## BEGIN
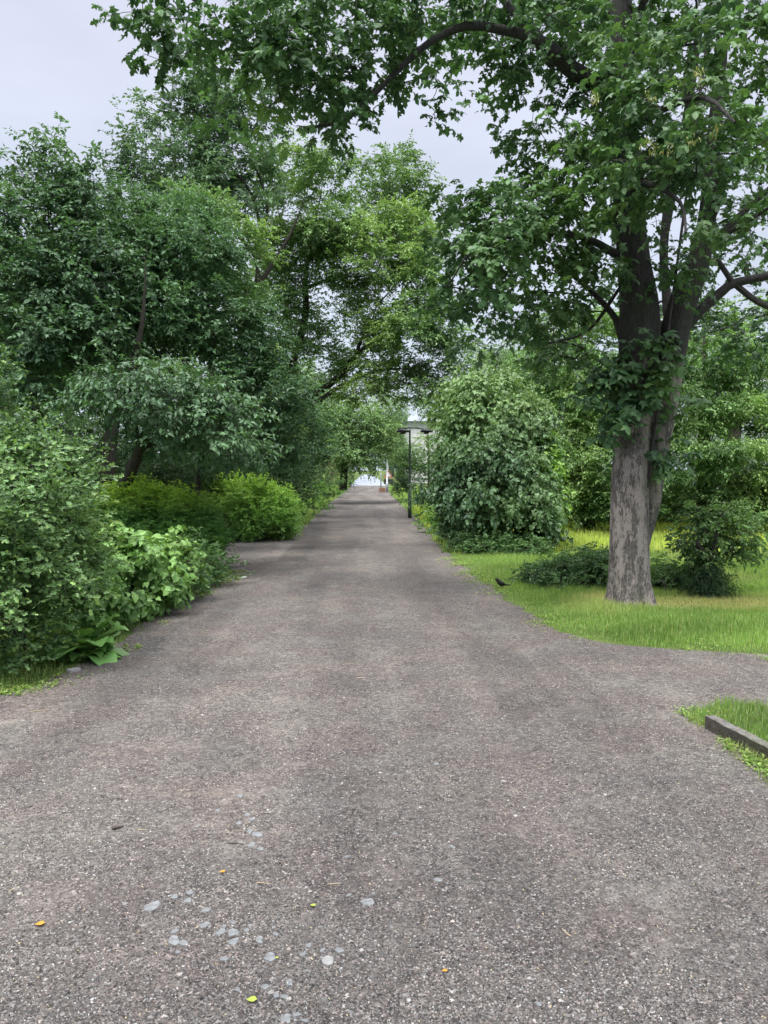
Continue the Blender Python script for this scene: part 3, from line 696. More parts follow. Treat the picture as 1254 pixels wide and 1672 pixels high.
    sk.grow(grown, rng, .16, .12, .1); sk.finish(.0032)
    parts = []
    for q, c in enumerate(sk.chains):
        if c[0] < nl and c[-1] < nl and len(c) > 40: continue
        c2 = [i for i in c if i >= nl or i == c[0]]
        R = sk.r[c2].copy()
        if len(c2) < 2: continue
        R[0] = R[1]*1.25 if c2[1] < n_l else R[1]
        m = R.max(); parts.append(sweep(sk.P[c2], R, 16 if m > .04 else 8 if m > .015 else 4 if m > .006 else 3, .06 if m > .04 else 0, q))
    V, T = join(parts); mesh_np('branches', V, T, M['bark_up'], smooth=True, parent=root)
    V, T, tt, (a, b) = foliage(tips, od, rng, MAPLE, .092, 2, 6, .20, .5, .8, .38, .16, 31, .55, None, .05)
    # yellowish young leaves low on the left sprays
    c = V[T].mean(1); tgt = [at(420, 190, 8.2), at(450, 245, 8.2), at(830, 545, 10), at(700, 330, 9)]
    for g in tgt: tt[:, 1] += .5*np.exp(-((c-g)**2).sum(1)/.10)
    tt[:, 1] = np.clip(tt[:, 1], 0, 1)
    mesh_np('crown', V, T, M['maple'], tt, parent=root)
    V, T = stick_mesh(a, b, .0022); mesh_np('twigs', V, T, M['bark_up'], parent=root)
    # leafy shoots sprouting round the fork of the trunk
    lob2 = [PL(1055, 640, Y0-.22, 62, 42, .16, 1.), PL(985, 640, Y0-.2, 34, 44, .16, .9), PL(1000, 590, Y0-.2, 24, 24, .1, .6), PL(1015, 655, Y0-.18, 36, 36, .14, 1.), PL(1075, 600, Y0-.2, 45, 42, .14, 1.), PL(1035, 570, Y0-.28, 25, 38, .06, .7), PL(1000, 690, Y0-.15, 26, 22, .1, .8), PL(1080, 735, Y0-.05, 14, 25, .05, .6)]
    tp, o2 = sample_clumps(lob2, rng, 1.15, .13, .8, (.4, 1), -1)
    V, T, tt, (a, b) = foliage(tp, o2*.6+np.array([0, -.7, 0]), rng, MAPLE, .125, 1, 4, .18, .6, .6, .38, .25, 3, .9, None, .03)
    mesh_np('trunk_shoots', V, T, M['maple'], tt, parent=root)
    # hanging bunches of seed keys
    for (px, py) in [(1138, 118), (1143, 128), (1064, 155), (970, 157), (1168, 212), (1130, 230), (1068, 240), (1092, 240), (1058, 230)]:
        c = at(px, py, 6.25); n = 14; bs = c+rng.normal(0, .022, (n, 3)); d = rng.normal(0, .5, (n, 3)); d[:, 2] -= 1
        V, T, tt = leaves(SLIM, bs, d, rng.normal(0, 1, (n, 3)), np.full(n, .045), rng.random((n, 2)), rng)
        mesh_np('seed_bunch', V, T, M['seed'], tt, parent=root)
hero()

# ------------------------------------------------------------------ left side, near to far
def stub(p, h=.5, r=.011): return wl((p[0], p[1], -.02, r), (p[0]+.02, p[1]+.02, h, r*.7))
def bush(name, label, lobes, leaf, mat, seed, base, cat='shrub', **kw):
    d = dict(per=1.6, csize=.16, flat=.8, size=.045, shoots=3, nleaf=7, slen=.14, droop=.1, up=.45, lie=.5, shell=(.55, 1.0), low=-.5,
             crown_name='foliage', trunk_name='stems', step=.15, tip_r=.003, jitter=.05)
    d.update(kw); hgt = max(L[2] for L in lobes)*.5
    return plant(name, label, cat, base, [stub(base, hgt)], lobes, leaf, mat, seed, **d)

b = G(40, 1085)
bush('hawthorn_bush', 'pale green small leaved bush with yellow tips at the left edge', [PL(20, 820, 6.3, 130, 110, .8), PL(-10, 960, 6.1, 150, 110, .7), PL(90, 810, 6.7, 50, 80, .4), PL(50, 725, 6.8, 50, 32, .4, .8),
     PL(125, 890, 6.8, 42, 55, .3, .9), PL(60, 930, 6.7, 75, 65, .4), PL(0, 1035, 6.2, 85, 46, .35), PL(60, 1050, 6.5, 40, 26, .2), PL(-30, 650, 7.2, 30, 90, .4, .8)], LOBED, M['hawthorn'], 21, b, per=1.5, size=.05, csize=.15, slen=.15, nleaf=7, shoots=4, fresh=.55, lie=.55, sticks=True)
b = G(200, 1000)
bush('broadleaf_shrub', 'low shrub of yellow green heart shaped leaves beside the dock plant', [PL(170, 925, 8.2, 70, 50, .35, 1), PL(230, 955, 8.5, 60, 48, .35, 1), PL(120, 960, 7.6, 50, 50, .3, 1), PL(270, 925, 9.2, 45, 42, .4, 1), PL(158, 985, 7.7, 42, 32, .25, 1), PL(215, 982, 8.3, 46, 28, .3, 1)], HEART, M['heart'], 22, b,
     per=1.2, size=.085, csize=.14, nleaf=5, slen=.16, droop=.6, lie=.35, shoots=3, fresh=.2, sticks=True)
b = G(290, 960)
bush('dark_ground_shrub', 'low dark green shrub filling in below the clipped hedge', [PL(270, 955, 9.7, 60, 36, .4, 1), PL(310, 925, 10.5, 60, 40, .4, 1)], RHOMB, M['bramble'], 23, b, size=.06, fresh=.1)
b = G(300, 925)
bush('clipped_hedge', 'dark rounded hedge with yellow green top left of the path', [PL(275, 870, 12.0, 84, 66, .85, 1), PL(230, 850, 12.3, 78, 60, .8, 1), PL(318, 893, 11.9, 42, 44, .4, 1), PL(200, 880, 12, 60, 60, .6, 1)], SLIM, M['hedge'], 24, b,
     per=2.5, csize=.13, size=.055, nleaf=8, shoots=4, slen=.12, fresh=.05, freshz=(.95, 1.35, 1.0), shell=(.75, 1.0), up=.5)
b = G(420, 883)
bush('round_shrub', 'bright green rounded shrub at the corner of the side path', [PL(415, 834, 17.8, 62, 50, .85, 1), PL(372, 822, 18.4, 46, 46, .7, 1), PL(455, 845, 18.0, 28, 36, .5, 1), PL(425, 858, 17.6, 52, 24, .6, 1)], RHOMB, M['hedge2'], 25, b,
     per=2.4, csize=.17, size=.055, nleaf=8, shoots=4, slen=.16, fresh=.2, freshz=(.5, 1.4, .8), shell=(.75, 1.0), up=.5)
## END
§ **What to work on**
Reproduce the whole listing word for word, setting aside any pictures.

§ **Written solution**
Continue the Blender Python script for this scene: part 3, from line 696. More parts follow. Treat the picture as 1254 pixels wide and 1672 pixels high.
    sk.grow(grown, rng, .16, .12, .1); sk.finish(.0032)
    parts = []
    for q, c in enumerate(sk.chains):
        if c[0] < nl and c[-1] < nl and len(c) > 40: continue
        c2 = [i for i in c if i >= nl or i == c[0]]
        R = sk.r[c2].copy()
        if len(c2) < 2: continue
        R[0] = R[1]*1.25 if c2[1] < n_l else R[1]
        m = R.max(); parts.append(sweep(sk.P[c2], R, 16 if m > .04 else 8 if m > .015 else 4 if m > .006 else 3, .06 if m > .04 else 0, q))
    V, T = join(parts); mesh_np('branches', V, T, M['bark_up'], smooth=True, parent=root)
    V, T, tt, (a, b) = foliage(tips, od, rng, MAPLE, .092, 2, 6, .20, .5, .8, .38, .16, 31, .55, None, .05)
    # yellowish young leaves low on the left sprays
    c = V[T].mean(1); tgt = [at(420, 190, 8.2), at(450, 245, 8.2), at(830, 545, 10), at(700, 330, 9)]
    for g in tgt: tt[:, 1] += .5*np.exp(-((c-g)**2).sum(1)/.10)
    tt[:, 1] = np.clip(tt[:, 1], 0, 1)
    mesh_np('crown', V, T, M['maple'], tt, parent=root)
    V, T = stick_mesh(a, b, .0022); mesh_np('twigs', V, T, M['bark_up'], parent=root)
    # leafy shoots sprouting round the fork of the trunk
    lob2 = [PL(1055, 640, Y0-.22, 62, 42, .16, 1.), PL(985, 640, Y0-.2, 34, 44, .16, .9), PL(1000, 590, Y0-.2, 24, 24, .1, .6), PL(1015, 655, Y0-.18, 36, 36, .14, 1.), PL(1075, 600, Y0-.2, 45, 42, .14, 1.), PL(1035, 570, Y0-.28, 25, 38, .06, .7), PL(1000, 690, Y0-.15, 26, 22, .1, .8), PL(1080, 735, Y0-.05, 14, 25, .05, .6)]
    tp, o2 = sample_clumps(lob2, rng, 1.15, .13, .8, (.4, 1), -1)
    V, T, tt, (a, b) = foliage(tp, o2*.6+np.array([0, -.7, 0]), rng, MAPLE, .125, 1, 4, .18, .6, .6, .38, .25, 3, .9, None, .03)
    mesh_np('trunk_shoots', V, T, M['maple'], tt, parent=root)
    # hanging bunches of seed keys
    for (px, py) in [(1138, 118), (1143, 128), (1064, 155), (970, 157), (1168, 212), (1130, 230), (1068, 240), (1092, 240), (1058, 230)]:
        c = at(px, py, 6.25); n = 14; bs = c+rng.normal(0, .022, (n, 3)); d = rng.normal(0, .5, (n, 3)); d[:, 2] -= 1
        V, T, tt = leaves(SLIM, bs, d, rng.normal(0, 1, (n, 3)), np.full(n, .045), rng.random((n, 2)), rng)
        mesh_np('seed_bunch', V, T, M['seed'], tt, parent=root)
hero()

# ------------------------------------------------------------------ left side, near to far
def stub(p, h=.5, r=.011): return wl((p[0], p[1], -.02, r), (p[0]+.02, p[1]+.02, h, r*.7))
def bush(name, label, lobes, leaf, mat, seed, base, cat='shrub', **kw):
    d = dict(per=1.6, csize=.16, flat=.8, size=.045, shoots=3, nleaf=7, slen=.14, droop=.1, up=.45, lie=.5, shell=(.55, 1.0), low=-.5,
             crown_name='foliage', trunk_name='stems', step=.15, tip_r=.003, jitter=.05)
    d.update(kw); hgt = max(L[2] for L in lobes)*.5
    return plant(name, label, cat, base, [stub(base, hgt)], lobes, leaf, mat, seed, **d)

b = G(40, 1085)
bush('hawthorn_bush', 'pale green small leaved bush with yellow tips at the left edge', [PL(20, 820, 6.3, 130, 110, .8), PL(-10, 960, 6.1, 150, 110, .7), PL(90, 810, 6.7, 50, 80, .4), PL(50, 725, 6.8, 50, 32, .4, .8),
     PL(125, 890, 6.8, 42, 55, .3, .9), PL(60, 930, 6.7, 75, 65, .4), PL(0, 1035, 6.2, 85, 46, .35), PL(60, 1050, 6.5, 40, 26, .2), PL(-30, 650, 7.2, 30, 90, .4, .8)], LOBED, M['hawthorn'], 21, b, per=1.5, size=.05, csize=.15, slen=.15, nleaf=7, shoots=4, fresh=.55, lie=.55, sticks=True)
b = G(200, 1000)
bush('broadleaf_shrub', 'low shrub of yellow green heart shaped leaves beside the dock plant', [PL(170, 925, 8.2, 70, 50, .35, 1), PL(230, 955, 8.5, 60, 48, .35, 1), PL(120, 960, 7.6, 50, 50, .3, 1), PL(270, 925, 9.2, 45, 42, .4, 1), PL(158, 985, 7.7, 42, 32, .25, 1), PL(215, 982, 8.3, 46, 28, .3, 1)], HEART, M['heart'], 22, b,
     per=1.2, size=.085, csize=.14, nleaf=5, slen=.16, droop=.6, lie=.35, shoots=3, fresh=.2, sticks=True)
b = G(290, 960)
bush('dark_ground_shrub', 'low dark green shrub filling in below the clipped hedge', [PL(270, 955, 9.7, 60, 36, .4, 1), PL(310, 925, 10.5, 60, 40, .4, 1)], RHOMB, M['bramble'], 23, b, size=.06, fresh=.1)
b = G(300, 925)
bush('clipped_hedge', 'dark rounded hedge with yellow green top left of the path', [PL(275, 870, 12.0, 84, 66, .85, 1), PL(230, 850, 12.3, 78, 60, .8, 1), PL(318, 893, 11.9, 42, 44, .4, 1), PL(200, 880, 12, 60, 60, .6, 1)], SLIM, M['hedge'], 24, b,
     per=2.5, csize=.13, size=.055, nleaf=8, shoots=4, slen=.12, fresh=.05, freshz=(.95, 1.35, 1.0), shell=(.75, 1.0), up=.5)
b = G(420, 883)
bush('round_shrub', 'bright green rounded shrub at the corner of the side path', [PL(415, 834, 17.8, 62, 50, .85, 1), PL(372, 822, 18.4, 46, 46, .7, 1), PL(455, 845, 18.0, 28, 36, .5, 1), PL(425, 858, 17.6, 52, 24, .6, 1)], RHOMB, M['hedge2'], 25, b,
     per=2.4, csize=.17, size=.055, nleaf=8, shoots=4, slen=.16, fresh=.2, freshz=(.5, 1.4, .8), shell=(.75, 1.0), up=.5)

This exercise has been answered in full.